Scott’s book was a critique of the state’s standardization and uniformism. He discusses the concept of fiscal forestry, in which scientists not only standardized counting and yielding techniques but completely reinvented the layout of the forest to standardize the industry. Scott’s main argument is that through state control, the industry was transformed to become uniform and profitable. However, this new practice did not come without its consequences, the productivity declined, and the industry suffered. Scott states, “if the natural world, however shaped by human use, is too unwieldy in its ‘raw’ form for administrative manipulation, so too are the actual social patterns of human interaction with nature bureaucratically indigestible in their raw form” (22).[7] The affidavits are a counterexample to the failure of fiscal forestry. In this case, the trees are German-Americans. The state succeeds because they eliminate the struggle between local and federal authorities. By ordering all of them to come forward and testify their loyalty to America in front of a local authority, a uniform method of control has been imposed. Not only that, but as shown in the figure below, the amount of information that the government collects on these enemy aliens is incredibly extensive. The requirement of fingerprints and photographs adds yet another level of surveillance; German-Americans are bound to feel watched, and any anti-American sentiments extinguished.

Currently, the collection can be found on the National Archives website. Each entry is an individual’s affidavit, which are digital scans of the original forms. The information provided by each registrant is relatively simple to digitize. Their addresses, naturalization history, marital and familial information can easily be organized into a grid-like digital spreadsheet. However, the biggest challenge this archive faces if it were to be transformed into text data is the loss of the photographs and fingerprint records. The loss of this information is more than just omitting data; the audience will lose a significant amount of context. One of the main themes of this collection is American surveillance of German immigrants during World War I. As shown above in the affidavit of Johanna Weik, the government collects a substantial amount of information on each enemy alien. Beyond just detailed description of their appearance, there is a requirement of biometric information; instilling in them a fear factor that will prevent them from colluding with the German military. Therefore, to preserve the sentiments and emotions felt by German-Americans during this transformative period, digitization of this data set should preserve the photos as well as the fingerprints. The only text that has been digitized is the names of all the registrants. A portion of the forms was filled out via typewriter, and will be easy to digitize. However, most were filled out by individuals in cursive handwriting. This creates another obstacle: as cursive becomes less prevalent, finding people to digitize cursive data will also become increasingly challenging. Ultimately, it is crucial to preserve these affidavits as they show a darker side of President Wilson’s legacy, in which he mobilized the state against German-Americans in a way that prefigures Japanese-American internment two decades later.

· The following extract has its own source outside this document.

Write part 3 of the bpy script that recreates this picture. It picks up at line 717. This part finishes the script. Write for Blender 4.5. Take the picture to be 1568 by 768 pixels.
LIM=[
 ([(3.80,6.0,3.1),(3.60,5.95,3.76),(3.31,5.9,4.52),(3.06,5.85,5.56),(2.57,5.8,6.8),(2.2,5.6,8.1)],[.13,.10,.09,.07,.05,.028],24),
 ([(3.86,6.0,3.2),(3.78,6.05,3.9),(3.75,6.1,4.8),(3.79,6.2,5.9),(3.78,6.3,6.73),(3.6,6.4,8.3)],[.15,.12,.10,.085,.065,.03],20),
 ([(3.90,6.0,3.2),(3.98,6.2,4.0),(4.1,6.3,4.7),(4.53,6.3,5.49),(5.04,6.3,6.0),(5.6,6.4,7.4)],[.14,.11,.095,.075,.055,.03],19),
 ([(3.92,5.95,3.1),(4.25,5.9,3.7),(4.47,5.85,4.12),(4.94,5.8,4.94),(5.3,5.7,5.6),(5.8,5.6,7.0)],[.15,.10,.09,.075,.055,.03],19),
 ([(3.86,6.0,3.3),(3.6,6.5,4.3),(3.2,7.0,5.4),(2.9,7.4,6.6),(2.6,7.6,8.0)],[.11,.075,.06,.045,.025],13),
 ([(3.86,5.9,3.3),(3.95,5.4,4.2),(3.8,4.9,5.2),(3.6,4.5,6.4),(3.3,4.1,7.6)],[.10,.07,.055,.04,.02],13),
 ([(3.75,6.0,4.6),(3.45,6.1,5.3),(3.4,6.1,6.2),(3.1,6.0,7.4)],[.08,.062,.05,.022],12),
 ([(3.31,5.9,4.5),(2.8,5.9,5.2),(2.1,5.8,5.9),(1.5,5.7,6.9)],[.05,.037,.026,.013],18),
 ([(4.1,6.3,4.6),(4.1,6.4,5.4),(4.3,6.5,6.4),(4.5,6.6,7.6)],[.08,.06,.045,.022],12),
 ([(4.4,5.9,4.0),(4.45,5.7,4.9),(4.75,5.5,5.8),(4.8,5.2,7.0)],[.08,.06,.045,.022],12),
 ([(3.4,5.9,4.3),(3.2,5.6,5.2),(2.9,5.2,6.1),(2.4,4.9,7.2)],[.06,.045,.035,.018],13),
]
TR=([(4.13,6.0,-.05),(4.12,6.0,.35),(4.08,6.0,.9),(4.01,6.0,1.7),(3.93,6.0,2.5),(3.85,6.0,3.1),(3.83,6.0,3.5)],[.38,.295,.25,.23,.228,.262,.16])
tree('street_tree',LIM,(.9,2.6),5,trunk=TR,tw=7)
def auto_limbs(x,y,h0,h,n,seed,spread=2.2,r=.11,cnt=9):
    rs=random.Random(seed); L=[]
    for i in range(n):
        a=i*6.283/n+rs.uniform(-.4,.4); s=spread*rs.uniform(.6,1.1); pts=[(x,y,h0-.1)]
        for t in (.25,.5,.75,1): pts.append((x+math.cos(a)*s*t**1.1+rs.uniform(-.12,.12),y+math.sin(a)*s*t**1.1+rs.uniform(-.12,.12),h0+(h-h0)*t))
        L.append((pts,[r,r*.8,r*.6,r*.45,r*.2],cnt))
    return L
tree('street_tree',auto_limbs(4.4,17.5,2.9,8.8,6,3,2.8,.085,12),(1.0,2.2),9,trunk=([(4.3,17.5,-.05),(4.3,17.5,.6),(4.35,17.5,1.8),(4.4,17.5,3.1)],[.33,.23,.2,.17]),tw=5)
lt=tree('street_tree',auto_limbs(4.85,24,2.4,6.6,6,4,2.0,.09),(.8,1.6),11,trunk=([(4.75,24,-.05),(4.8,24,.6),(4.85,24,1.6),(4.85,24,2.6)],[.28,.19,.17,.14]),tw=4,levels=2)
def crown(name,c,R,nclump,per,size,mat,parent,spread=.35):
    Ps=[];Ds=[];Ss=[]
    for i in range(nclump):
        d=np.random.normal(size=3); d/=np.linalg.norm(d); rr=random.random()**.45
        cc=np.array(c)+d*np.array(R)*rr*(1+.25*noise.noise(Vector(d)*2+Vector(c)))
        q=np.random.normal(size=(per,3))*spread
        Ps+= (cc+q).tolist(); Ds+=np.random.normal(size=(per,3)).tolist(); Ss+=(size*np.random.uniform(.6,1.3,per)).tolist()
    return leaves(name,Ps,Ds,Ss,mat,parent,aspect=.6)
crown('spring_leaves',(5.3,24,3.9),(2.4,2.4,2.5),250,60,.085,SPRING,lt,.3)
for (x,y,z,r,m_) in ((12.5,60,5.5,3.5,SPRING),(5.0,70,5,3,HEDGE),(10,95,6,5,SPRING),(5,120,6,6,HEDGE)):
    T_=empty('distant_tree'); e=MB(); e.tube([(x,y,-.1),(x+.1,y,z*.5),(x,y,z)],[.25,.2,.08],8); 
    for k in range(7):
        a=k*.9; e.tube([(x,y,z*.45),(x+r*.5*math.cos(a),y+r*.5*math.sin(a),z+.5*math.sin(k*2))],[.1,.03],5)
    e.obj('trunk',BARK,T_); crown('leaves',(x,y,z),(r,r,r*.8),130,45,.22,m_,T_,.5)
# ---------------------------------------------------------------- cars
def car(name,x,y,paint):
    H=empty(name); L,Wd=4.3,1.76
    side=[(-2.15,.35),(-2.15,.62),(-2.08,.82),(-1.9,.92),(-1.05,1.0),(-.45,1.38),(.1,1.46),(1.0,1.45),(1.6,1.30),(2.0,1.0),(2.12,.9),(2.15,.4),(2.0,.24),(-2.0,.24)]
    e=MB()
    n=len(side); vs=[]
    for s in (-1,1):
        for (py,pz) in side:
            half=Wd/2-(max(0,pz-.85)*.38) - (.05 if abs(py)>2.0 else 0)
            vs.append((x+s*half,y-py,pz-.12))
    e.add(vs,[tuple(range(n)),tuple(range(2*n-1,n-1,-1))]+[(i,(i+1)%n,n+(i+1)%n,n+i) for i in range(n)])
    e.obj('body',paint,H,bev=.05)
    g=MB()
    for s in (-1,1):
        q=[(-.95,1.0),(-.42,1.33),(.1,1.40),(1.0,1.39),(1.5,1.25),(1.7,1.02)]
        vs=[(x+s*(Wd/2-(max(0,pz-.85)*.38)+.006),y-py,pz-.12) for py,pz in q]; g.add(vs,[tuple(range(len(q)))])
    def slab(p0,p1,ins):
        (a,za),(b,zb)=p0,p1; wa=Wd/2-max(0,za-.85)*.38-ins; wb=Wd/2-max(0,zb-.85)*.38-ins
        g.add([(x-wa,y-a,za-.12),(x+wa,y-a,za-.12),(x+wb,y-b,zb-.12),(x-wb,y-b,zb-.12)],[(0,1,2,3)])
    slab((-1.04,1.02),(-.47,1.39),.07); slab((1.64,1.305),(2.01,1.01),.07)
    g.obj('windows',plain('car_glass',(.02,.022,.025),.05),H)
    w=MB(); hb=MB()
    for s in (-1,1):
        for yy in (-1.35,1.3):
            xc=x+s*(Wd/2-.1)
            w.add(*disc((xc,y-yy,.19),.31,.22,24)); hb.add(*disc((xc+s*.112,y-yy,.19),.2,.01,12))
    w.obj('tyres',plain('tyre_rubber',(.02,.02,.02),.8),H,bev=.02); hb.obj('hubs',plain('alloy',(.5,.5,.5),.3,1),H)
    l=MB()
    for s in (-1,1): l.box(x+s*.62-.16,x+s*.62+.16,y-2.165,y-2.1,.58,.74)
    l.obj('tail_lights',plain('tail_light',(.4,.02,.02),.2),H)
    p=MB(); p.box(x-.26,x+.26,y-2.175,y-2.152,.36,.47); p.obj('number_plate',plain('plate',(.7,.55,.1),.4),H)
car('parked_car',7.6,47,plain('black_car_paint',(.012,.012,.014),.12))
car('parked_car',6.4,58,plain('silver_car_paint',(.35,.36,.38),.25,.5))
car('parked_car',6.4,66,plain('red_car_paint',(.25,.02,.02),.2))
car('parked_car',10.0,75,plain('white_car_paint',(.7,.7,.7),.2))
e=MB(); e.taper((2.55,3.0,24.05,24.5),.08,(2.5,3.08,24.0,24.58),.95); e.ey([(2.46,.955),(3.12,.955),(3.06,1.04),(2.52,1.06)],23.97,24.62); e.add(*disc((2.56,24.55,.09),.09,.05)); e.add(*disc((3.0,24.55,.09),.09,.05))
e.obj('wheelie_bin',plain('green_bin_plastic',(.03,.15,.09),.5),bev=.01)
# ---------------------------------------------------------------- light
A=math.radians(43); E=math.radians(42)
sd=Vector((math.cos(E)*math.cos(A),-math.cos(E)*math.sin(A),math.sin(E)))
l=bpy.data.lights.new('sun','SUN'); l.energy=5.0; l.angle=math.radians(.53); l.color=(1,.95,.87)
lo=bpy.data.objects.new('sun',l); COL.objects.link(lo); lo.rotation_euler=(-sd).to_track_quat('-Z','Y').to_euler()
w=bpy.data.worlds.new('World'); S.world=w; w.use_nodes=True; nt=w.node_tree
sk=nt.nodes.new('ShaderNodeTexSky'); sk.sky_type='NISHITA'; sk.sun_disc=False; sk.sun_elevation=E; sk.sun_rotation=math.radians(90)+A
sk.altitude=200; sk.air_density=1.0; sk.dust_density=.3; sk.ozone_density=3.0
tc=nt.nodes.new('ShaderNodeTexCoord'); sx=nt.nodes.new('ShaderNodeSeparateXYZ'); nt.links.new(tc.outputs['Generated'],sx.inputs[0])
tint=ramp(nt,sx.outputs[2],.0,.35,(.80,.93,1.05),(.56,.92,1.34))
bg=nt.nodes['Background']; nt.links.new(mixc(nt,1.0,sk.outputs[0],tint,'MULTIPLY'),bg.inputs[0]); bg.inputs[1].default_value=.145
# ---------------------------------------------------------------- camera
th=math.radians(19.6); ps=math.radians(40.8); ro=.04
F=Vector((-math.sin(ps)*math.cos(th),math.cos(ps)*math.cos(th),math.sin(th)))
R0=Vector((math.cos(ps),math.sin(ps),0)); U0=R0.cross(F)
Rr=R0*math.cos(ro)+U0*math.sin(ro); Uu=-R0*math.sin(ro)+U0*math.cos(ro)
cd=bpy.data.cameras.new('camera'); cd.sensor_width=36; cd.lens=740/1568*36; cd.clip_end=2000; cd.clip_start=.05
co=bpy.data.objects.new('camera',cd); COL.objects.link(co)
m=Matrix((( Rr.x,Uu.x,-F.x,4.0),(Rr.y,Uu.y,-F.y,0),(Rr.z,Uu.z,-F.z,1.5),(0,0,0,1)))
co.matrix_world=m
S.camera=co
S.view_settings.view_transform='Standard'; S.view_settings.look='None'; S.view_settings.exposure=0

[1] Lehr, Dick. “The Racist Legacy of Woodrow Wilson.” The Atlantic. Atlantic Media Company, May 4, 2021.

[2] Department of Justice, Office of the U.S. Marshal for the District of Kansas, Enemy Registration Affidavits, National Archives Catalog 286181

[3] U.S. District Court for the Eastern District of North Carolina, Alien Registration Affidavits, National Archives Catalog 5889371

[4]  U.S. District Court for the District of Kentucky, Alien Enemy Registrations, National Archives Catalog 5752917

[5] Population Schedules for the 1850 Census, 1850 - 1850 Record Group 29: Records of the Bureau of the Census, 1790 - 2007. https://paperdata.benschmidt.org/datasets/1850_uscensus_winslowhomer_entry

[6] Kinnahan, Thomas P. "Charting Progress: Francis Amasa Walker's Statistical Atlas of the United States and Narratives of Western Expansion." American Quarterly 60, no. 2 (2008): 399-423.

[7] Scott, James C. Chapter 1, “Nature and Space.” In Seeing like a State: How Certain Schemes to Improve the Human Condition Have Failed. New Haven: Yale University Press, 1998.